Mahmoud mengatakan ia turut bergabung dalam revolusi Gaddafi tahun 1969. Namun selama beberapa hari ini keluarganya meyakinkannya untuk melakukan perlawanan kepada pemerintah. Putrinya, yang bergelar doktor, menangis di telepon, menceritakan tentang ratusan orang yang terbunuh di kota kediamannya, Benghazi. Banyak di antaranya para remaja, dan beberapa anak-anak tetangga.
“Saya memutuskan untuk mundur dari tentara revolusioner dan bergabung dengan rakyat,” kata Mahmoud, masih mengenakan seragamnya, Selasa malam.
“Saya tak mengira seorang pejuang revolusi menantang raja dari rajanya Afrika,” katanya, merujuk pada gelar yang diberikan Gaddafi pada dirinya sendiri. “Revolusi kini meruntuhkan bangunan lama dan membangun sebuah dunia kebebasan, nilai-nilai luhur, kejujuran, dan perdamaian, dan cinta.”

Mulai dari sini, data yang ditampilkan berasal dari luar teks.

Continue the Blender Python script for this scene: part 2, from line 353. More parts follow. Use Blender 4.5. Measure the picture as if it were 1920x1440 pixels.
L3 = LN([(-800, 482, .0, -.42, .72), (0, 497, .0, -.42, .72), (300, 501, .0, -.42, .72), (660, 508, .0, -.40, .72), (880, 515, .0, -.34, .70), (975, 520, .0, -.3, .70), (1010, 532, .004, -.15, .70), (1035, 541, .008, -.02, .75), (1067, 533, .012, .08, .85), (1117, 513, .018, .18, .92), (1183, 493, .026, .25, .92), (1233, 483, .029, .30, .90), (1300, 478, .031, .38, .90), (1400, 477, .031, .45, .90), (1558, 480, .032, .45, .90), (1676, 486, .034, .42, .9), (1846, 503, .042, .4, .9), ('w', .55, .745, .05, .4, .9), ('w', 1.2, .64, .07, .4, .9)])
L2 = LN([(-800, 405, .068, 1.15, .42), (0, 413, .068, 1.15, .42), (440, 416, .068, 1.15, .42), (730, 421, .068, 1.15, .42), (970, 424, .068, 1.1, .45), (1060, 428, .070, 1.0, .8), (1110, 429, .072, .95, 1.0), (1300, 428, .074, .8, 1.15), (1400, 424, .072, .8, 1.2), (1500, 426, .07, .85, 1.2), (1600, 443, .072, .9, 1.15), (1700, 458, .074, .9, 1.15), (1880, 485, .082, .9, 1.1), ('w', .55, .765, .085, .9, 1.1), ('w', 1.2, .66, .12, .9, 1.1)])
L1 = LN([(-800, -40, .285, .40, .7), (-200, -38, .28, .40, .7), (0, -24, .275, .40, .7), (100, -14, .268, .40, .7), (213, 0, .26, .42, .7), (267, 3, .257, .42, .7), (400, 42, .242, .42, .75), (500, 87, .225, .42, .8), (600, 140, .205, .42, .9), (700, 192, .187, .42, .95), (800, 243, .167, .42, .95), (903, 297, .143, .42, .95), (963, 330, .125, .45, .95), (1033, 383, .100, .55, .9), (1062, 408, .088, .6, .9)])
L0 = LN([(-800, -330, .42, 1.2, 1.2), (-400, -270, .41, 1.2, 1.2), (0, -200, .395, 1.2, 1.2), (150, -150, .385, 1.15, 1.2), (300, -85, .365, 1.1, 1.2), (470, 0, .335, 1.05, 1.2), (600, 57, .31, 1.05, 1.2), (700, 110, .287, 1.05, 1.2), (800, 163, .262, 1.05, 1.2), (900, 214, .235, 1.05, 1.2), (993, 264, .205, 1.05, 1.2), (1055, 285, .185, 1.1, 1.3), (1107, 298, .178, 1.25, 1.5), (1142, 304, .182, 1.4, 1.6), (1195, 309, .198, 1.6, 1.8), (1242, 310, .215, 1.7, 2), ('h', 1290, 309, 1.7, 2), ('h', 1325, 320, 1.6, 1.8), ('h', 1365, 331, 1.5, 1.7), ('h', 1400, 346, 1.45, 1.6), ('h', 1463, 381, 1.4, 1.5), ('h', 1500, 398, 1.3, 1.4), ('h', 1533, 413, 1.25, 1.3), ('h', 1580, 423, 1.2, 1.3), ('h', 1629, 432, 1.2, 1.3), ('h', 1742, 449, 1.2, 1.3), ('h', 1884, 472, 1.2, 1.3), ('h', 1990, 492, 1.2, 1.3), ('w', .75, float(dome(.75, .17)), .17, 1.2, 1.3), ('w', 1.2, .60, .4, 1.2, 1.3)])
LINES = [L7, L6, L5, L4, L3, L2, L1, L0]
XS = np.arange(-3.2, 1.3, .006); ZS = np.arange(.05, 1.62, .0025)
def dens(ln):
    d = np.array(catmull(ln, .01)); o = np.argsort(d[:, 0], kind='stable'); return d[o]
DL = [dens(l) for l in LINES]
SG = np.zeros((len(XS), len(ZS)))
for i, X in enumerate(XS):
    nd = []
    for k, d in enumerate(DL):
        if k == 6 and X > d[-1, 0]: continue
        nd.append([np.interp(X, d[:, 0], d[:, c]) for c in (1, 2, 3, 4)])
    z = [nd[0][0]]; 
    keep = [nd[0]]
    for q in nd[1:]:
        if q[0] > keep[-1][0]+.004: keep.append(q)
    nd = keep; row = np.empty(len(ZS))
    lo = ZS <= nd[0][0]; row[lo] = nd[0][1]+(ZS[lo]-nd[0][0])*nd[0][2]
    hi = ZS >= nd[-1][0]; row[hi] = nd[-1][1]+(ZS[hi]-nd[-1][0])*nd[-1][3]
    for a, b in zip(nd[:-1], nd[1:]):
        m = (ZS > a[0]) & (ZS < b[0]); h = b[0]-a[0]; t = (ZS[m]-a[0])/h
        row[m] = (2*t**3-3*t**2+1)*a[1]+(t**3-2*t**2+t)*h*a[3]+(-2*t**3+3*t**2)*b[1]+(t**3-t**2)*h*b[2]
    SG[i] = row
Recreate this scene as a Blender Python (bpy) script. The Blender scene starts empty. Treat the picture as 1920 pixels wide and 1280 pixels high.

Ia mengatakan AS dan kekuatan-kekuatan asing lainnya seharusnya tak menerapkan standar ganda kepada Libya karena minyaknya. Ia mengaku sadar bahwa pilihan untuk membelot ini berbahaya dan konsekuensinya nyawa jika revolusi ini gagal. “Mungkin berikutnya Anda datang ke Tolbruk, Anda menemukan kuburan saya,” katanya.
Beberapa figur oposisi masih terlalu takut untuk memberikan nama mereka kepada wartawan. Namun, di sebuah lobi hotel, Modeer, sang insinyur tadi, mengatakan dirinya bersedia berbicara melawan apa yang disebutnya atokrasi Gaddafi yang meremukkan pemerintahan.
“Di Tripoli, mereka menembaki orang-orang dengan darah dingin,” katanya, dengan air mata bercucuran di pipinya. “Kami tak punya pilihan lain. Kami memang atau mati.”
Modeer lalu menarik sepucuk pistol kecil dari sakunya. “Hanya ini yang saya punya. Enam peluru.”